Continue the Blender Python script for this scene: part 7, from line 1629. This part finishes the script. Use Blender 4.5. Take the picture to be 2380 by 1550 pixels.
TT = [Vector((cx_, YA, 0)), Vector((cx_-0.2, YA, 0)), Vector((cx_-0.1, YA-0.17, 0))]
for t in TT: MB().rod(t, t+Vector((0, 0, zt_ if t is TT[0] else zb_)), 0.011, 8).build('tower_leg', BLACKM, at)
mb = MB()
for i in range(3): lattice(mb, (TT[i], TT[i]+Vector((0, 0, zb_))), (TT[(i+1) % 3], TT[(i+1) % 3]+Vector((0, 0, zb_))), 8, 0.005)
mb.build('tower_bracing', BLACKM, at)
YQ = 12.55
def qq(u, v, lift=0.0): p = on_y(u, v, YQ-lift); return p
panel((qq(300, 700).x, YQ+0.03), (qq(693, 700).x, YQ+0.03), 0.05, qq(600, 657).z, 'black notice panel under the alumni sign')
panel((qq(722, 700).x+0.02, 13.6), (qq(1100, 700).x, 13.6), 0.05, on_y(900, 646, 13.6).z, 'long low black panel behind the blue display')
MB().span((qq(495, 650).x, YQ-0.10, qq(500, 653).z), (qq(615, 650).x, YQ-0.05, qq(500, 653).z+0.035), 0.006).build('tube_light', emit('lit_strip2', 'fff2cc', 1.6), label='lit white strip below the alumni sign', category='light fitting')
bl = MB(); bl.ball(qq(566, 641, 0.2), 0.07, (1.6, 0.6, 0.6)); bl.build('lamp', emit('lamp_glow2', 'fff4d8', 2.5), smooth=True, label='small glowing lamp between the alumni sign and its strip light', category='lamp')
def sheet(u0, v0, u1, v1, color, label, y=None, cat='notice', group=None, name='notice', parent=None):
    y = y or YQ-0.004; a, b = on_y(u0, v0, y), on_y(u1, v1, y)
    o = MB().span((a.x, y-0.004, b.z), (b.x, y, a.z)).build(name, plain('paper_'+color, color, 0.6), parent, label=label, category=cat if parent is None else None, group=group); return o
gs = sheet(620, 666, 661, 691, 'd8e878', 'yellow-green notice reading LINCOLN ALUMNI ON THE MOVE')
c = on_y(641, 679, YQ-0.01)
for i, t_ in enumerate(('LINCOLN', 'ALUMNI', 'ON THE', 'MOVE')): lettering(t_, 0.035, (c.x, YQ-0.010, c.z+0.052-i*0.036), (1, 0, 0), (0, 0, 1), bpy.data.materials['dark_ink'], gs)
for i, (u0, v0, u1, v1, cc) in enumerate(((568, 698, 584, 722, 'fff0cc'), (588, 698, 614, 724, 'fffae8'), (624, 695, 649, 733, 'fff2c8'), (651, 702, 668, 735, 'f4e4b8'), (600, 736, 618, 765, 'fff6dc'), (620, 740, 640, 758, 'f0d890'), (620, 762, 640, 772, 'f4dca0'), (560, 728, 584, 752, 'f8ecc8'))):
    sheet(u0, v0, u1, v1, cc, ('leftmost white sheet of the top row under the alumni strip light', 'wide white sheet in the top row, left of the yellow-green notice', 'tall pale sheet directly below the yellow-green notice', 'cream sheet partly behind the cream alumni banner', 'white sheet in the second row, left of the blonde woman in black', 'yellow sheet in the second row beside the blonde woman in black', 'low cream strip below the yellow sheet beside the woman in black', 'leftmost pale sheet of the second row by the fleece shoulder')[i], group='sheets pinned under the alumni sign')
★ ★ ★
THE REQUEST:
Quote the data in full, keeping each word unchanged.

ANSWER TO THE TASK:
Continue the Blender Python script for this scene: part 7, from line 1629. This part finishes the script. Use Blender 4.5. Take the picture to be 2380 by 1550 pixels.
TT = [Vector((cx_, YA, 0)), Vector((cx_-0.2, YA, 0)), Vector((cx_-0.1, YA-0.17, 0))]
for t in TT: MB().rod(t, t+Vector((0, 0, zt_ if t is TT[0] else zb_)), 0.011, 8).build('tower_leg', BLACKM, at)
mb = MB()
for i in range(3): lattice(mb, (TT[i], TT[i]+Vector((0, 0, zb_))), (TT[(i+1) % 3], TT[(i+1) % 3]+Vector((0, 0, zb_))), 8, 0.005)
mb.build('tower_bracing', BLACKM, at)
YQ = 12.55
def qq(u, v, lift=0.0): p = on_y(u, v, YQ-lift); return p
panel((qq(300, 700).x, YQ+0.03), (qq(693, 700).x, YQ+0.03), 0.05, qq(600, 657).z, 'black notice panel under the alumni sign')
panel((qq(722, 700).x+0.02, 13.6), (qq(1100, 700).x, 13.6), 0.05, on_y(900, 646, 13.6).z, 'long low black panel behind the blue display')
MB().span((qq(495, 650).x, YQ-0.10, qq(500, 653).z), (qq(615, 650).x, YQ-0.05, qq(500, 653).z+0.035), 0.006).build('tube_light', emit('lit_strip2', 'fff2cc', 1.6), label='lit white strip below the alumni sign', category='light fitting')
bl = MB(); bl.ball(qq(566, 641, 0.2), 0.07, (1.6, 0.6, 0.6)); bl.build('lamp', emit('lamp_glow2', 'fff4d8', 2.5), smooth=True, label='small glowing lamp between the alumni sign and its strip light', category='lamp')
def sheet(u0, v0, u1, v1, color, label, y=None, cat='notice', group=None, name='notice', parent=None):
    y = y or YQ-0.004; a, b = on_y(u0, v0, y), on_y(u1, v1, y)
    o = MB().span((a.x, y-0.004, b.z), (b.x, y, a.z)).build(name, plain('paper_'+color, color, 0.6), parent, label=label, category=cat if parent is None else None, group=group); return o
gs = sheet(620, 666, 661, 691, 'd8e878', 'yellow-green notice reading LINCOLN ALUMNI ON THE MOVE')
c = on_y(641, 679, YQ-0.01)
for i, t_ in enumerate(('LINCOLN', 'ALUMNI', 'ON THE', 'MOVE')): lettering(t_, 0.035, (c.x, YQ-0.010, c.z+0.052-i*0.036), (1, 0, 0), (0, 0, 1), bpy.data.materials['dark_ink'], gs)
for i, (u0, v0, u1, v1, cc) in enumerate(((568, 698, 584, 722, 'fff0cc'), (588, 698, 614, 724, 'fffae8'), (624, 695, 649, 733, 'fff2c8'), (651, 702, 668, 735, 'f4e4b8'), (600, 736, 618, 765, 'fff6dc'), (620, 740, 640, 758, 'f0d890'), (620, 762, 640, 772, 'f4dca0'), (560, 728, 584, 752, 'f8ecc8'))):
    sheet(u0, v0, u1, v1, cc, ('leftmost white sheet of the top row under the alumni strip light', 'wide white sheet in the top row, left of the yellow-green notice', 'tall pale sheet directly below the yellow-green notice', 'cream sheet partly behind the cream alumni banner', 'white sheet in the second row, left of the blonde woman in black', 'yellow sheet in the second row beside the blonde woman in black', 'low cream strip below the yellow sheet beside the woman in black', 'leftmost pale sheet of the second row by the fleece shoulder')[i], group='sheets pinned under the alumni sign')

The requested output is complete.